CHINA China’s centennial goal of building a modern military by 2027 in alignment with national strength: experts

CHINA

China’s centennial goal of building a modern military by 2027 in alignment with national strength: experts

By Liu Caiyu | Global Times

21:47, October 31, 2020

Photo: China Military Online

By year 2027, which marks the centennial of the founding of the People’s Liberation Army (PLA), China will build a fully modern military, a goal that is in alignment with the national strength and will fulfill the future national defense need, Chinese analysts said Saturday, after the Communiqué of the fifth plenary session of the 19th Central Committee of the Communist Party of China (CPC) set the development goal of the PLA in following years.

According to the Communiqué of the fifth plenary session of the 19th CPC Central Committee released Thursday, the country’s national defense capabilities and economic strength should be strengthened at the same time and reach the centennial goal of building a modern military by 2027.

Chinese analysts reached by the Global Times said the roadmap for China’s future military development is in sync with the national strength and will fulfill the future national defense need as military develops through the process of mechanization, informatization and intelligentization.

With the centennial goal of building a modern military by 2027, China aims to develop the military with the capability to defend national sovereignty, safeguard against security threats posed by the hegemonism in western pacific region and protect overseas development interests as China’s overseas economic presence grows, Li Jie, a Beijing-based naval expert, told the Global Times on Saturday.

By 2027, Chinese military will have the ability to effectively deal with threats brought by the hegemonism and power politics in western pacific region, including issues relating to Taiwan question and South China Sea, as well as border tensions between China and India, the naval expert explained.

“The centennial goal is in line with national strength,” Song Zhongping, a Chinese military expert and TV commentator, told the Global Times.

As the world has seen a rise in strategic competition, constant armed conflicts and regional warfare, and increasingly obvious instability and uncertainty in security, China as a rising power with huge development interests both at home and abroad requires its military to adapt to new missions, Song noted.

Taking the Nanchang Uprising in 1927 as a starting point, 2027 will mark the centennial of the founding of the PLA. Since the founding of the People’s Republic of China, the country has not provoked any wars or military conflicts.

China pursues a defensive national defense policy.
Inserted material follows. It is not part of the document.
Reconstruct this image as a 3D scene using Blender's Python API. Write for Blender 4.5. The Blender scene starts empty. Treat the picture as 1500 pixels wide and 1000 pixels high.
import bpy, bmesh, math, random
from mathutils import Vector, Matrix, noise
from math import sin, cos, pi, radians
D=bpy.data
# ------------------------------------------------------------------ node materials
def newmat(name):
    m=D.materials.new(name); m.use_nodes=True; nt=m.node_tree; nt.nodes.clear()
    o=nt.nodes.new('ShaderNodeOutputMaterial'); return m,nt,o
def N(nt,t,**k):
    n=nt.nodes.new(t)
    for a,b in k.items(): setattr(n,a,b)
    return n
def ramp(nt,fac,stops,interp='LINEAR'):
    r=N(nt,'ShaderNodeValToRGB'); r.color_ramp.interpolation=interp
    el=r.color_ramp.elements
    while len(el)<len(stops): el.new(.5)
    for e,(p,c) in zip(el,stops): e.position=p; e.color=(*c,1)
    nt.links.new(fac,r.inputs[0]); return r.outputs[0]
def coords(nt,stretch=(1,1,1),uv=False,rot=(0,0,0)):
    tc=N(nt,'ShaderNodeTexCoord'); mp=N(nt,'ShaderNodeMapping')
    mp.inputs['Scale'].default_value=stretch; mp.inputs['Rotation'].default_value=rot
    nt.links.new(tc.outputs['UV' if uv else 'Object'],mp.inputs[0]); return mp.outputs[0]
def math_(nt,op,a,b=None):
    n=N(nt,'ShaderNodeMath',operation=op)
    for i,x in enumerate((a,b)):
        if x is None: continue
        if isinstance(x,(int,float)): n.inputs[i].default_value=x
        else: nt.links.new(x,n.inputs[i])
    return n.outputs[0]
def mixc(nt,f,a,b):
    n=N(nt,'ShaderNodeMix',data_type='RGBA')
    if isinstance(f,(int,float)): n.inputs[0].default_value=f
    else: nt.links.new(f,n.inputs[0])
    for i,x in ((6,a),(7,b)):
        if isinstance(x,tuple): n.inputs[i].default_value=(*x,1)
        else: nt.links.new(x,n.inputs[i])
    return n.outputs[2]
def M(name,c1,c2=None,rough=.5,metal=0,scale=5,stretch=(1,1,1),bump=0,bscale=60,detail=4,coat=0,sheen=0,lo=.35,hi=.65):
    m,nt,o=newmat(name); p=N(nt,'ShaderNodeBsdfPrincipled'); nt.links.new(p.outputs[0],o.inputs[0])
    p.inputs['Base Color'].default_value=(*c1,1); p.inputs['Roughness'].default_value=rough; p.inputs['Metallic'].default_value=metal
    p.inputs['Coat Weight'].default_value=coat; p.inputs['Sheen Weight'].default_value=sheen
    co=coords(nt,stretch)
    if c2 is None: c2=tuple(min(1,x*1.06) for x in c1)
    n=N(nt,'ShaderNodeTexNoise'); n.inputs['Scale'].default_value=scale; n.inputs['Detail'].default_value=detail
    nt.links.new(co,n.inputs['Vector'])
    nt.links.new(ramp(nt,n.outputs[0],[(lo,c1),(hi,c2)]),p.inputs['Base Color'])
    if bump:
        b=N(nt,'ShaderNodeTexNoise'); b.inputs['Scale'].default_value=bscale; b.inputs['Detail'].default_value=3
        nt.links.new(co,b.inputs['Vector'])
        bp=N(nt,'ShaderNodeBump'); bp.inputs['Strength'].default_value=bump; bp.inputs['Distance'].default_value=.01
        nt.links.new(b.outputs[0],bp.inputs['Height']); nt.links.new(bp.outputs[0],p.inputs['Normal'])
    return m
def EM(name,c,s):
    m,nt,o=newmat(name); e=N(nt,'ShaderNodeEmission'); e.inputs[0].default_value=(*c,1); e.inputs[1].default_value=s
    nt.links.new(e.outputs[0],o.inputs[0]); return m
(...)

China’s defense expenditure is also moderate and restrained, Xu Guangyu, a senior adviser to the China Arms Control and Disarmament Association, told the Global Times.

Zhang Yesui, spokesperson for the third session of the 13th National People's Congress, had pointed out in May that from a global perspective, the proportion of China’s defense expenditure to GDP has remained at around 1.3 percent for many years, far below the world average of 2.6 percent.

According to the Communiqué, with the aim of building a modern military as the centennial goal by 2027, China’s military will accelerate its integrated development in “mechanization,” “informatization” and “ntelligentization,” comprehensively strengthen military training and preparation. By then, the strategic ability to defend national sovereignty, security, and development interests will be largely improved, the Communiqué says.

The vision for the military to build up a strong force with such integrated capabilities means more intelligent weapons and equipment will be commissioned in the military to win future wars, analysts said, adding such goal will also be reached through drills closer to actual combat, military experts noted.

The emphasis of intelligentializing the military doesn’t mean the military will give up basic mechanized weaponry, but to modernize it to be more intelligent,” Li said, citing an example that a smart unmanned submarine is able to make decisions on its own, from cruise to detecting and capturing targets.

Smart aircraft carriers, amphibious assault ships and large destroyers are also viewed as key items and weaponry in protecting China’s interests and security.

Song said China’s military system reform is also part of the centennial goal.